◆ AIM
Your task is to reproduce, verbatim and without pictures, the lines from the opening of the listing through the line containing "knob(0.27, (z0 + z1) / 2, t)".

◆ SOURCE DATA
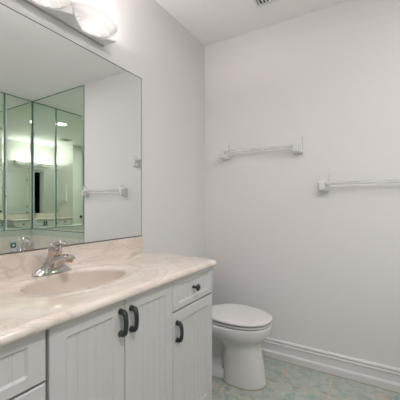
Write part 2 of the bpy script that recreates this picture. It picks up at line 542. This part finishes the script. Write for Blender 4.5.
ZB, ZT = 0.125, 0.806
dl = obj('door', panel_front(0.4405, 0.699, ZB, ZT, 0.046, 0.058, 0.044, 5), M['cabinet'], van)
pull(0.680, 0.690, 0.778, dl)
dr = obj('door', panel_front(0.702, 0.9635, ZB, ZT, 0.046, 0.058, 0.044, 5), M['cabinet'], van)
pull(0.728, 0.688, 0.775, dr)
dd = obj('door', panel_front(0.9665, Y1, ZB, 0.668, 0.046, 0.058, 0.046, 7), M['cabinet'], van)
pull(0.992, 0.545, 0.632, dd)
t1 = obj('drawer', panel_front(0.9665, Y1, 0.675, ZT, 0.040, 0.026, 0.026, 7), M['cabinet'], van)
knob(1.128, 0.741, t1)
for z0, z1 in ((0.675, ZT), (0.495, 0.668), (0.312, 0.489), (ZB, 0.306)):
    t = obj('drawer', panel_front(Y0 + 0.002, 0.4315, z0, z1, 0.044, 0.028, 0.028, 7), M['cabinet'], van)
    knob(0.27, (z0 + z1) / 2, t)

# ---- countertop: one slab with a moulded ripple round the bowl, basin as its part
ct = thing('countertop', 'polished beige marble countertop with moulded oval sink bowl and bullnose edge', 'countertop', (0.26, 0.70, 0.80))
CX0, CX1, CY0, CY1 = 0.0015, 0.536, JOG + 0.001, 1.331
SX, SY, SA, SB = 0.258, 0.712, 0.134, 0.196         # sink centre and half axes (x, y)
angs = set()
NA = 120
for k in range(NA):
    angs.add(round(2 * PI * k / NA, 5))
def rect_loop(ins_front, ins_end, z, rc, angles):
    """rectangle with a rounded front right corner, sampled at the given angles round the sink"""
    x0, x1, y0, y1 = CX0, CX1 - ins_front, CY0, CY1 - ins_end
    pts = []
    for a in angles:
        dx, dy = math.cos(a), math.sin(a)
        s = 1e9
        if dx > 1e-9: s = min(s, (x1 - SX) / dx)
        if dx < -1e-9: s = min(s, (x0 - SX) / dx)
        if dy > 1e-9: s = min(s, (y1 - SY) / dy)
        if dy < -1e-9: s = min(s, (y0 - SY) / dy)
        x, y = SX + s * dx, SY + s * dy
        cx, cy = x1 - rc, y1 - rc
        if x > cx and y > cy:
            v = Vector((x - cx, y - cy))
            v = v.normalized() * rc if v.length > 1e-9 else v
            x, y = cx + v.x, cy + v.y
        pts.append((x, y, z))
    return pts
for cx, cy in ((CX0, CY0), (CX0, CY1), (CX1, CY0), (CX1, CY1)):
    a = math.atan2(cy - SY, cx - SX) % (2 * PI)
    angs.add(round(a, 5))
    if cx == CX1 and cy == CY1:
        for q in range(-6, 7):
            angs.add(round(a + q * 0.008, 5))
angles = sorted(angs)
def ell(k, z, grow=0.0):
    return [(SX + (SA * k + grow) * math.cos(a), SY + (SB * k + grow) * math.sin(a), z) for a in angles]
rings = [ell(1, ZC - 0.012), ell(1, ZC - 0.006, 0.0008), ell(1, ZC - 0.002, 0.003), ell(1, ZC, 0.007)]
# shallow moulded ripple (an oval step) round the bowl
def ripple(g, z):
    out = []
    for a in angles:
        x = SX + (SA + g * 0.55) * math.cos(a); y = SY + (SB + g * 1.35) * math.sin(a)
        out.append((min(max(x, 0.04), 0.515), y, z))
    return out
rings += [ripple(0.074, ZC), ripple(0.080, ZC - 0.0006), ripple(0.086, ZC - 0.0003), ripple(0.092, ZC)]
RB = 0.017
for i in range(0, 7):
    t = PI / 2 * i / 6
    ins = RB * (1 - math.sin(t))
    rings.append(rect_loop(ins * 1.25, ins, ZC - RB * (1 - math.cos(t)), 0.034, angles))
rings.append(rect_loop(0.0, 0.0, ZC - 0.020, 0.034, angles))
rings.append(rect_loop(0.003, 0.002, ZC - 0.027, 0.034, angles))
rings.append(rect_loop(0.010, 0.008, ZC - 0.0315, 0.034, angles))
rings.append(ell(1, ZC - 0.0315, 0.004))
slab = bmesh.new()
loft(slab, rings, False, False)
obj('slab', slab, M['marble'], ct, True)
bz = bmesh.new()
br = [ell(1, ZC - 0.010, 0.0003)]
for i in range(1, 11):
    t = i / 10
    k = math.cos(t * PI / 2 * 0.93) ** 0.55
    br.append(ell(k, ZC - 0.010 - 0.125 * math.sin(t * PI / 2) ** 0.9))
loft(bz, br, False, True)
basin = obj('basin', bz, M['basin'], ct, True)
dr_ = bmesh.new()
lathe(dr_, (SX, SY, ZC - 0.134), [(0.024, 0), (0.024, 0.003), (0.018, 0.0045), (0.010, 0.003), (0.002, 0.004)], 'z', 20)
obj('drain', dr_, M['chrome'], basin, True)
bs = bmesh.new()
box(bs, (0.0015, CY0 + 0.001, ZC - 0.001), (0.020, 1.329, 0.927), 0.0025)
obj('backsplash', bs, M['marble'], ct)

# ---- faucet
FX, FY, FZ = 0.088, 0.715, ZC + 0.0006
fa = thing('faucet', 'polished chrome single lever faucet standing behind the oval sink bowl', 'faucet', (FX, FY, FZ))
bm = bmesh.new()
def oval(cx, cy, z, a, b, n=32, p=2.3):
    out = []
    for k in range(n):
        t = 2 * PI * k / n
        c, s = math.cos(t), math.sin(t)
        out.append((cx + a * math.copysign(abs(c) ** (2 / p), c), cy + b * math.copysign(abs(s) ** (2 / p), s), z))
    return out
loft(bm, [oval(FX, FY, FZ, 0.030, 0.083), oval(FX, FY, FZ + 0.006, 0.030, 0.083), oval(FX, FY, FZ + 0.012, 0.027, 0.074),
          oval(FX + 0.001, FY, FZ + 0.022, 0.026, 0.056), oval(FX + 0.003, FY, FZ + 0.036, 0.026, 0.042),
          oval(FX + 0.007, FY, FZ + 0.052, 0.026, 0.033), oval(FX + 0.012, FY, FZ + 0.066, 0.025, 0.0275), oval(FX + 0.016, FY, FZ + 0.078, 0.0245, 0.0250)])
obj('body', bm, M['chrome'], fa, True)
bm = bmesh.new()
pts = bezier((FX + 0.004, FY, FZ + 0.034), (FX + 0.05, FY, FZ + 0.056), (FX + 0.085, FY, FZ + 0.080), (FX + 0.130, FY, FZ + 0.071), 12)
rad = [(0.030 - 0.014 * (i / 12), 0.030 - 0.021 * (i / 12) ** 0.8) for i in range(13)]
rad[-1] = (0.013, 0.006)
sweep(bm, pts, rad, 18, up=(0, 1, 0))
sp = obj('spout', bm, M['chrome'], fa, True)
bm = bmesh.new()
lathe(bm, (FX + 0.114, FY, FZ + 0.070), [(0.0098, 0), (0.0098, 0.008), (0.0112, 0.009), (0.0112, 0.013), (0.009, 0.015)], 'z', 18, sign=-1)
obj('aerator', bm, M['brass'], sp, True)
DX = FX + 0.017
bm = bmesh.new()
lathe(bm, (DX, FY, FZ + 0.078), [(0.0255, 0), (0.0255, 0.0035)], 'z', 24)
obj('collar', bm, M['brass'], fa, True)
bm = bmesh.new()
lathe(bm, (DX, FY, FZ + 0.0815), [(0.0245, 0), (0.0255, 0.012), (0.0240, 0.026), (0.019, 0.037), (0.010, 0.0425), (0.001, 0.044)], 'z', 24)
sweep(bm, bezier((DX - 0.004, FY, FZ + 0.110), (DX + 0.022, FY, FZ + 0.128), (DX + 0.045, FY, FZ + 0.130), (DX + 0.074, FY, FZ + 0.126), 10),
      [(0.018 - 0.006 * i / 10, 0.013 - 0.007 * i / 10) for i in range(10)] + [(0.007, 0.003)], 14, up=(0, 1, 0))
hd = obj('lever', bm, M['chrome'], fa, True)
bm = bmesh.new()
lathe(bm, (DX + 0.0240, FY - 0.006, FZ + 0.094), [(0.0042, 0), (0.0042, 0.0025), (0.002, 0.0035)], 'x', 12)
obj('temperature_mark', bm, M['red'], hd, True)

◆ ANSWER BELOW
Write part 2 of the bpy script that recreates this picture. It picks up at line 542. This part finishes the script. Write for Blender 4.5.
ZB, ZT = 0.125, 0.806
dl = obj('door', panel_front(0.4405, 0.699, ZB, ZT, 0.046, 0.058, 0.044, 5), M['cabinet'], van)
pull(0.680, 0.690, 0.778, dl)
dr = obj('door', panel_front(0.702, 0.9635, ZB, ZT, 0.046, 0.058, 0.044, 5), M['cabinet'], van)
pull(0.728, 0.688, 0.775, dr)
dd = obj('door', panel_front(0.9665, Y1, ZB, 0.668, 0.046, 0.058, 0.046, 7), M['cabinet'], van)
pull(0.992, 0.545, 0.632, dd)
t1 = obj('drawer', panel_front(0.9665, Y1, 0.675, ZT, 0.040, 0.026, 0.026, 7), M['cabinet'], van)
knob(1.128, 0.741, t1)
for z0, z1 in ((0.675, ZT), (0.495, 0.668), (0.312, 0.489), (ZB, 0.306)):
    t = obj('drawer', panel_front(Y0 + 0.002, 0.4315, z0, z1, 0.044, 0.028, 0.028, 7), M['cabinet'], van)
    knob(0.27, (z0 + z1) / 2, t)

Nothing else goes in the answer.